■ **Requirement**: Restate the span of lines that starts with the line containing "1, nv+1), indexing='ij')" and ends with the line containing "q+nv+2, q+1], -1), 1)", word for word, including both, with nothing else.

■ **Data section**:
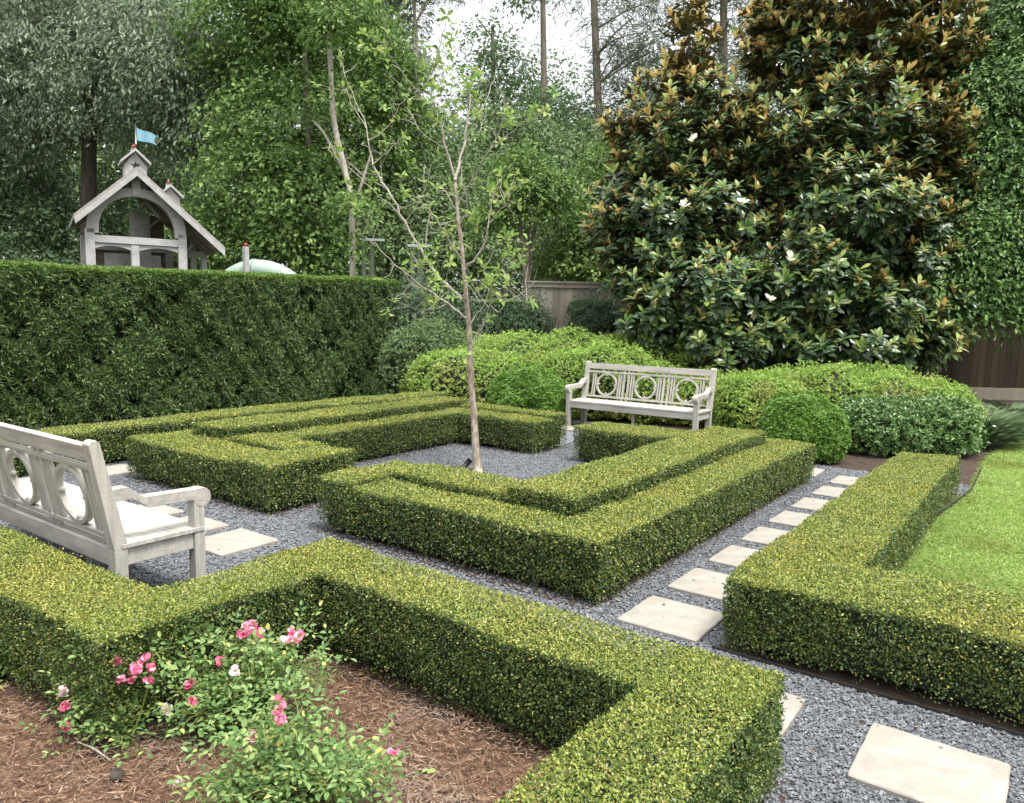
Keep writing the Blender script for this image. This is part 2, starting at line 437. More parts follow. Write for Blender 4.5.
def clipped(name, boxes, mat, leaf, dens, label, group=None, r=.05, depth=.05, shape=4, ratio=.6, wobble=.008, gaps=.0, top_tilt=.8, cat='hedge', stems=None, up=.5, face_keep=.3, origin=None, gap_scale=1.0, fresh=(.17, .78), old=None, sk=.012):
    """a sheared hedge: union of boxes (x0,x1,y0,y1,z1), dense twiggy core and separate small leaves on its skin"""
    o0 = A([np.mean([b[0] for b in boxes]), np.mean([b[2] for b in boxes]), 0.0]) if origin is None else A(origin)
    mb = MB()
    boxes = [(b[0]+sk, b[1]-sk, b[2]+sk, b[3]-sk, b[4]) for b in boxes]
    ins = depth*1.25
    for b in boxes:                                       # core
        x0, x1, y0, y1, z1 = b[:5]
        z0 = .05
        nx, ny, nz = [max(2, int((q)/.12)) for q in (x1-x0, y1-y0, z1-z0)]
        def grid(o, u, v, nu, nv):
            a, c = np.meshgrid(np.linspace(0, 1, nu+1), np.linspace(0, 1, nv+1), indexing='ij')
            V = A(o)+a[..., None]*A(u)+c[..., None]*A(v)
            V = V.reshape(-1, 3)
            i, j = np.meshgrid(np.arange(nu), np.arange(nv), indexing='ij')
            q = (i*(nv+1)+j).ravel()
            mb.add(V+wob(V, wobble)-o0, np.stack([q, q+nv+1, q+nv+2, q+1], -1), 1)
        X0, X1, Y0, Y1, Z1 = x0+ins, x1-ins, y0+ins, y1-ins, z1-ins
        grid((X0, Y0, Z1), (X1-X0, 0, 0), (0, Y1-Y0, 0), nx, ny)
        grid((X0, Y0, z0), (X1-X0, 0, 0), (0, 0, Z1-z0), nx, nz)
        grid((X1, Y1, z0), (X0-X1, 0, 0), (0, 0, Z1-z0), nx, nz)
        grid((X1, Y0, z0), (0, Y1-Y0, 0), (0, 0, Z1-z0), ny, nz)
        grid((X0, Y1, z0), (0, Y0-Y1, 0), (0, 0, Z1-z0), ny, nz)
    for bi, b in enumerate(boxes):
        x0, x1, y0, y1, z1 = b[:5]
        z0 = .02
        lo, hi = A([x0, y0, z0]), A([x1, y1, z1])
        for ax, sg in ((2, 1), (0, -1), (0, 1), (1, -1), (1, 1)):
            oth = [k for k in range(3) if k != ax]
            area = np.prod((hi-lo)[oth])
            n = int(area*dens)
            if n < 1:
                continue
            P = lo + rng.random((n, 3))*(hi-lo)
            P[:, ax] = hi[ax] if sg > 0 else lo[ax]
            # round the exposed arrises
            q = np.clip(P, lo+A([r, r, 0]), hi-r)
            d = P-q
            nrm = unit(d)
            P = q + nrm*r
            keep = np.ones(n, bool)
            for bj, c in enumerate(boxes):
                if bj == bi:
                    continue
                keep &= ~((P[:, 0] > c[0]+.015) & (P[:, 0] < c[1]-.015) & (P[:, 1] > c[2]+.015) & (P[:, 1] < c[3]-.015) & (P[:, 2] < c[4]-.012))
            facing = np.sum(nrm*unit(CAM-P), -1)
            keep &= (facing > -.25) | (rng.random(n) < face_keep)
            if gaps > 0:
                g = np.sin(P[:, 0]*9.1*gap_scale+P[:, 2]*7*gap_scale)+np.sin(P[:, 1]*8.3*gap_scale-P[:, 2]*9.7*gap_scale+1.3)+np.sin((P[:, 0]+P[:, 1])*17*gap_scale+P[:, 2]*21*gap_scale)
                side = np.abs(nrm[:, 2]) < .6
                keep &= ~(side & (g > 3-gaps*3) & (rng.random(n) < .6))
            # thin out towards the soil
            keep &= rng.random(n) < np.clip((P[:, 2]-.02)/.16, .05, 1)
            P, nrm = P[keep], nrm[keep]
            n = len(P)
            P = P + wob(P, wobble)
            sidew = (1-np.abs(nrm[:, 2:3]))
            off = rng.exponential(1, (n, 1))*(depth*.28+sidew*depth*.35)
            P = P - nrm*np.minimum(off, depth*1.2) + nrm*np.abs(rng.normal(0, leaf*.22, (n, 1)))*(.5+sidew)
            R = rng.normal(size=(n, 3))
            D = unit(nrm*.45 + R*.8 + A([0, 0, up*.4]))
            N = unit(nrm*top_tilt + A([0, 0, up*.6]) + rng.normal(size=(n, 3))*.5)
            P = P + nrm*sidew*np.maximum(.014*lump(P, 5.5)+.010*lump(P, 2.1, 1.7), -.010)[:, None] + nrm*(1-sidew)*(.006*lump(P, 3.3, .6))[:, None]
            spr = rng.random(n) < .012
            P[spr] += nrm[spr]*rng.uniform(.0, leaf*1.8, (spr.sum(), 1))
            Ls = leaf*rng.uniform(.65, 1.35, n)
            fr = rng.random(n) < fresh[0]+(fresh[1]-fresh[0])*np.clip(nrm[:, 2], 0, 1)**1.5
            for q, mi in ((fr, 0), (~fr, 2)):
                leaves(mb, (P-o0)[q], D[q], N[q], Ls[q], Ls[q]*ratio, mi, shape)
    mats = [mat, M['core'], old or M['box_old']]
    if stems is None:
        stems = []
        for b in boxes:
            for (ax0, ay0, ax1, ay1) in ((b[0]+.05, b[2]+.06, b[1]-.05, b[2]+.06),):
                ln = math.hypot(ax1-ax0, ay1-ay0)
                for k in range(rng.poisson(ln/.55)):
                    f = rng.random()
                    stems.append((ax0+(ax1-ax0)*f, ay0+(ay1-ay0)*f, .26))
    if stems:
        for (x, y, z1) in stems:
            for k in range(4):
                a = rng.uniform(0, 6.28)
                p0 = A([x, y, 0.0])
                p1 = p0 + A([math.cos(a)*.04, math.sin(a)*.04, z1*.5])
                p2 = p1 + A([math.cos(a)*.1, math.sin(a)*.1, z1*.5])
                mb.tube(A([p0, p1, p2])-o0, [.008, .0055, .003], 5, 3)
        mats.append(M['stem_dark'])
    o = mb.build(name, mats, loc=o0)
    return tag(o, label, cat, group)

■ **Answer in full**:
            a, c = np.meshgrid(np.linspace(0, 1, nu+1), np.linspace(0, 1, nv+1), indexing='ij')
            V = A(o)+a[..., None]*A(u)+c[..., None]*A(v)
            V = V.reshape(-1, 3)
            i, j = np.meshgrid(np.arange(nu), np.arange(nv), indexing='ij')
            q = (i*(nv+1)+j).ravel()
            mb.add(V+wob(V, wobble)-o0, np.stack([q, q+nv+1, q+nv+2, q+1], -1), 1)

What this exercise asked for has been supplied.